Why Isn’t the Bible Listed in The Guinness Book of World Records for Most Accurate Prophecies?

Guinness World Records - Wikipedia

Christian: No other book ever written has the amazing accuracy of its prophecies as does the Bible. 

Gary: After subjective personal feelings and perceptions of the presence of Jesus of Nazareth in their hearts and in their lives, the second most frequently mentioned evidence given by Christians for the reliability of the Bible is the alleged “amazing” accuracy of Biblical prophecies about Jesus. But the odd fact is, the only people on earth who seem to believe that the Bible is amazingly accurate in its prophecies about Jesus are Christians! The overwhelming majority of Jewish Bible scholars don’t believe that the Old Testament has any prophecies about Jesus or about any messiah who is born of a virgin, who is crucified for the remission of sins for all mankind, or who comes back from the dead. Christians allege that Jewish Bible scholars are biased. Ok, let’s ignore the fact that thousands of Jewish Bible experts for the last 2,000 years have extensively studied the Hebrew Bible, in Hebrew, and have not found any prophecies about a virgin-born, dying and rising messiah, what about the rest of the world’s historians and scholars? Can anyone provide a public university textbook written by a non-Christian which states that the Bible is amazingly accurate in its predictions (prophecies)? Let me know if you find one, but I highly doubt that such a textbook exists.

Why do the world’s non-Christian, professional historians fail to mention in their books the fact that the Bible contains the most accurate predictions of the future (prophecies) than any book on the planet, including the writings of Nastradamus? A conspiracy against Christianity?? Well, once again, let’s ignore the fact that the world’s non-Christian professional historians for some reason never mention the Bible as being the most accurate collection of futuristic predictions (prophecies). Let’s look at another category of book authors.

What about books written by collectors of record breaking events? If the Bible’s futuristic predictions are as amazingly accurate as Christians believe, why is this amazing feat not listed in any secular record book such as The Guinness Book of World Records? Nope. I checked. Not listed!

The fact is, the only people on the planet who believe that the Bible contains amazingly accurate prophecies about Jesus are Christians. Does anyone detect the signs of…bias?





End of post.

5 thoughts on “Why Isn’t the Bible Listed in The Guinness Book of World Records for Most Accurate Prophecies?

  1. Wait… So the question is “Why is the Bible not in a Guinness Book category that doesn’t exist?”

    This whole thing epitomises popular atheism: big on sarcastic rhetoric, short – very short – on logic.

    Liked by 1 person

    1. @Liam

      Here, let me fix this for you, Liam.
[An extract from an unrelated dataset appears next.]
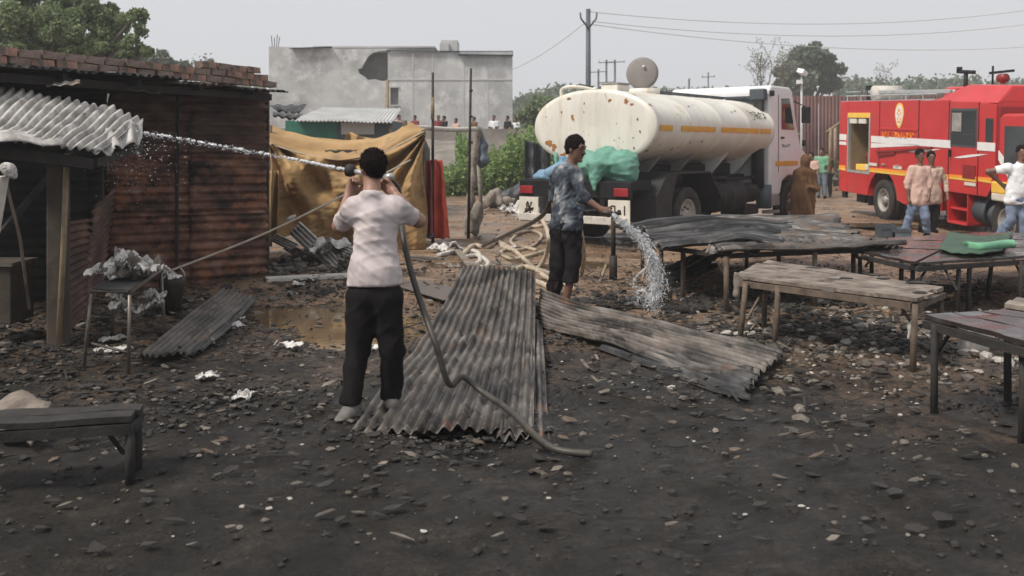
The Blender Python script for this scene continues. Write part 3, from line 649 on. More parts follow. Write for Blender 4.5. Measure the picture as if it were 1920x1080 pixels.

      This whole prophecy thing epitomises popular theism: big on nebulous bumph, short – very short – on evidence.

      Oh … and for what it’s worth.

      Re Guinness.

      What kind of facts did the two principal fact finders twins Norris and Ross McWhirter include in the Guinness book of Records?
      Its two principal fact finders, twins Norris and Ross McWhirter, scoured the globe to collect empirical facts. It was their task to find and document aspects of life that can be sensed or observed, things that can be quantified or measured.

      Click to access Level_12_Passage_3.pdf

      And now you know why none of the biblical crap about prophecies is in the Guinness Book of prophecies Records

      Liked by 3 people

    2. That’s essentially correct. While I don’t fail to see the point he is trying to make, he’s basically resorting to circular reasoning. Obviously, someone who would believe in these prophecies would naturally make them a follower of said religion (or just about any other), in which case, their perspective would be automatically rendered invalid because of the implied bias (no matter if they’re a convert that wasn’t raised christian or otherwise). As for secular sources, there’s not much that needs to be said other than that it traditionally has a skeptical or neutral view over any supernatural claims they can’t verify. Naturally that doesn’t prove or disprove the prophecies. So again, it’s all just circular reasoning.